» **JOB**
Output all lines exactly.

» **DATA EXTRACT**
+--

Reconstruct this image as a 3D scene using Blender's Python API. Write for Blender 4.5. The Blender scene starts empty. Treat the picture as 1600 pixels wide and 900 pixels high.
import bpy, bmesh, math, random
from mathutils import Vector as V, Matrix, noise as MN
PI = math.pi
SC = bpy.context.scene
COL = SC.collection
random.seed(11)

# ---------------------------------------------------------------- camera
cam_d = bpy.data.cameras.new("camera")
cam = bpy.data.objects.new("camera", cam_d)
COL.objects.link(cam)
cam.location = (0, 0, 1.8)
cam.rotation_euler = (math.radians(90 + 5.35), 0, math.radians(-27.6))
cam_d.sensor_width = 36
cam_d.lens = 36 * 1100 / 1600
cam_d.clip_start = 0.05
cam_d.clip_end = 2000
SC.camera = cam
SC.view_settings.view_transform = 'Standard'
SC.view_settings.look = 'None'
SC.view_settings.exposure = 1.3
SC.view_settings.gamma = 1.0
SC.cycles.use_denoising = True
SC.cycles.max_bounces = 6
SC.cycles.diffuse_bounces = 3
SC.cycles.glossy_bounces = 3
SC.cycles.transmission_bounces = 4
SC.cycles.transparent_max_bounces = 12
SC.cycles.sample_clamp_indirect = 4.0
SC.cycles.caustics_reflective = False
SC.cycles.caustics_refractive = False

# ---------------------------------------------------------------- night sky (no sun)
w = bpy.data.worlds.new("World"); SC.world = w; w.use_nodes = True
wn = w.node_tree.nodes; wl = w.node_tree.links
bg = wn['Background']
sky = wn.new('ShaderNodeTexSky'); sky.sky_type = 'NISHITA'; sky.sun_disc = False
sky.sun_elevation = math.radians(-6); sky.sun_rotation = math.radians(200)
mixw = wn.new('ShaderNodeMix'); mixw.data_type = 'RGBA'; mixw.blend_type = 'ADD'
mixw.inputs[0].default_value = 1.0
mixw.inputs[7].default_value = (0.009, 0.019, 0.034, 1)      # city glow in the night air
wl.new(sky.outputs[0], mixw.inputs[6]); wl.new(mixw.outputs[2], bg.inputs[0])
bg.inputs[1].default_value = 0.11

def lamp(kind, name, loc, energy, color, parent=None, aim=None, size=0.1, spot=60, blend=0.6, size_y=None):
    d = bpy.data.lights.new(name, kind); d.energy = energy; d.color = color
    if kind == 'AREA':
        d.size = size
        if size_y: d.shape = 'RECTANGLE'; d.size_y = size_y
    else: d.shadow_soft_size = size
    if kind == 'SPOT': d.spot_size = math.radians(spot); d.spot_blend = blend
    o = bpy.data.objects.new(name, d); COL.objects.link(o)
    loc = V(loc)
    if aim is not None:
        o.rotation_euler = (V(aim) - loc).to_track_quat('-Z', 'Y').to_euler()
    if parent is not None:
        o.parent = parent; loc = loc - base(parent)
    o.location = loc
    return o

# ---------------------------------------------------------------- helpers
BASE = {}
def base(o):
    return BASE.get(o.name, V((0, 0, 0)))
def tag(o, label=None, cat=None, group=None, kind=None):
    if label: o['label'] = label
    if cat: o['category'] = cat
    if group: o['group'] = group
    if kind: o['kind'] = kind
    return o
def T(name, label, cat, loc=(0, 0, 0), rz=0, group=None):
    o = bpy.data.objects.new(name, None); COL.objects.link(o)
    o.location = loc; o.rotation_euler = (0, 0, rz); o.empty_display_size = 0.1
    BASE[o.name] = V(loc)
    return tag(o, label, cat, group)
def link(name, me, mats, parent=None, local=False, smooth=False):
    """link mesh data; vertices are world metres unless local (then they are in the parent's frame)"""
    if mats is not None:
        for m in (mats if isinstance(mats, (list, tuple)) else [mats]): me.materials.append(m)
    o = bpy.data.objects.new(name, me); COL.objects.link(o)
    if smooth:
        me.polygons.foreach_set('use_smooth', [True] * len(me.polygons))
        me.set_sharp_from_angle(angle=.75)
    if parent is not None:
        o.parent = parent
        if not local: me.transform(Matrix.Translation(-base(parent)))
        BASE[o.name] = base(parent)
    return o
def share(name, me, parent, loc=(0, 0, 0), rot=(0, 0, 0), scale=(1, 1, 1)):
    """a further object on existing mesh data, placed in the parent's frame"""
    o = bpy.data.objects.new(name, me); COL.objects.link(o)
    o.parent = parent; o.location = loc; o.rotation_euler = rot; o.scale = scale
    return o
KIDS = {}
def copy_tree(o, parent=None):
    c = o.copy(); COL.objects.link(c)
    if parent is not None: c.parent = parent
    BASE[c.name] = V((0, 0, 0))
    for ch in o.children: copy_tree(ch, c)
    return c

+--

» **WRITTEN ANSWER**
Reconstruct this image as a 3D scene using Blender's Python API. Write for Blender 4.5. The Blender scene starts empty. Treat the picture as 1600 pixels wide and 900 pixels high.
import bpy, bmesh, math, random
from mathutils import Vector as V, Matrix, noise as MN
PI = math.pi
SC = bpy.context.scene
COL = SC.collection
random.seed(11)

# ---------------------------------------------------------------- camera
cam_d = bpy.data.cameras.new("camera")
cam = bpy.data.objects.new("camera", cam_d)
COL.objects.link(cam)
cam.location = (0, 0, 1.8)
cam.rotation_euler = (math.radians(90 + 5.35), 0, math.radians(-27.6))
cam_d.sensor_width = 36
cam_d.lens = 36 * 1100 / 1600
cam_d.clip_start = 0.05
cam_d.clip_end = 2000
SC.camera = cam
SC.view_settings.view_transform = 'Standard'
SC.view_settings.look = 'None'
SC.view_settings.exposure = 1.3
SC.view_settings.gamma = 1.0
SC.cycles.use_denoising = True
SC.cycles.max_bounces = 6
SC.cycles.diffuse_bounces = 3
SC.cycles.glossy_bounces = 3
SC.cycles.transmission_bounces = 4
SC.cycles.transparent_max_bounces = 12
SC.cycles.sample_clamp_indirect = 4.0
SC.cycles.caustics_reflective = False
SC.cycles.caustics_refractive = False

# ---------------------------------------------------------------- night sky (no sun)
w = bpy.data.worlds.new("World"); SC.world = w; w.use_nodes = True
wn = w.node_tree.nodes; wl = w.node_tree.links
bg = wn['Background']
sky = wn.new('ShaderNodeTexSky'); sky.sky_type = 'NISHITA'; sky.sun_disc = False
sky.sun_elevation = math.radians(-6); sky.sun_rotation = math.radians(200)
mixw = wn.new('ShaderNodeMix'); mixw.data_type = 'RGBA'; mixw.blend_type = 'ADD'
mixw.inputs[0].default_value = 1.0
mixw.inputs[7].default_value = (0.009, 0.019, 0.034, 1)      # city glow in the night air
wl.new(sky.outputs[0], mixw.inputs[6]); wl.new(mixw.outputs[2], bg.inputs[0])
bg.inputs[1].default_value = 0.11

def lamp(kind, name, loc, energy, color, parent=None, aim=None, size=0.1, spot=60, blend=0.6, size_y=None):
    d = bpy.data.lights.new(name, kind); d.energy = energy; d.color = color
    if kind == 'AREA':
        d.size = size
        if size_y: d.shape = 'RECTANGLE'; d.size_y = size_y
    else: d.shadow_soft_size = size
    if kind == 'SPOT': d.spot_size = math.radians(spot); d.spot_blend = blend
    o = bpy.data.objects.new(name, d); COL.objects.link(o)
    loc = V(loc)
    if aim is not None:
        o.rotation_euler = (V(aim) - loc).to_track_quat('-Z', 'Y').to_euler()
    if parent is not None:
        o.parent = parent; loc = loc - base(parent)
    o.location = loc
    return o

# ---------------------------------------------------------------- helpers
BASE = {}
def base(o):
    return BASE.get(o.name, V((0, 0, 0)))
def tag(o, label=None, cat=None, group=None, kind=None):
    if label: o['label'] = label
    if cat: o['category'] = cat
    if group: o['group'] = group
    if kind: o['kind'] = kind
    return o
def T(name, label, cat, loc=(0, 0, 0), rz=0, group=None):
    o = bpy.data.objects.new(name, None); COL.objects.link(o)
    o.location = loc; o.rotation_euler = (0, 0, rz); o.empty_display_size = 0.1
    BASE[o.name] = V(loc)
    return tag(o, label, cat, group)
def link(name, me, mats, parent=None, local=False, smooth=False):
    """link mesh data; vertices are world metres unless local (then they are in the parent's frame)"""
    if mats is not None:
        for m in (mats if isinstance(mats, (list, tuple)) else [mats]): me.materials.append(m)
    o = bpy.data.objects.new(name, me); COL.objects.link(o)
    if smooth:
        me.polygons.foreach_set('use_smooth', [True] * len(me.polygons))
        me.set_sharp_from_angle(angle=.75)
    if parent is not None:
        o.parent = parent
        if not local: me.transform(Matrix.Translation(-base(parent)))
        BASE[o.name] = base(parent)
    return o
def share(name, me, parent, loc=(0, 0, 0), rot=(0, 0, 0), scale=(1, 1, 1)):
    """a further object on existing mesh data, placed in the parent's frame"""
    o = bpy.data.objects.new(name, me); COL.objects.link(o)
    o.parent = parent; o.location = loc; o.rotation_euler = rot; o.scale = scale
    return o
KIDS = {}
def copy_tree(o, parent=None):
    c = o.copy(); COL.objects.link(c)
    if parent is not None: c.parent = parent
    BASE[c.name] = V((0, 0, 0))
    for ch in o.children: copy_tree(ch, c)
    return c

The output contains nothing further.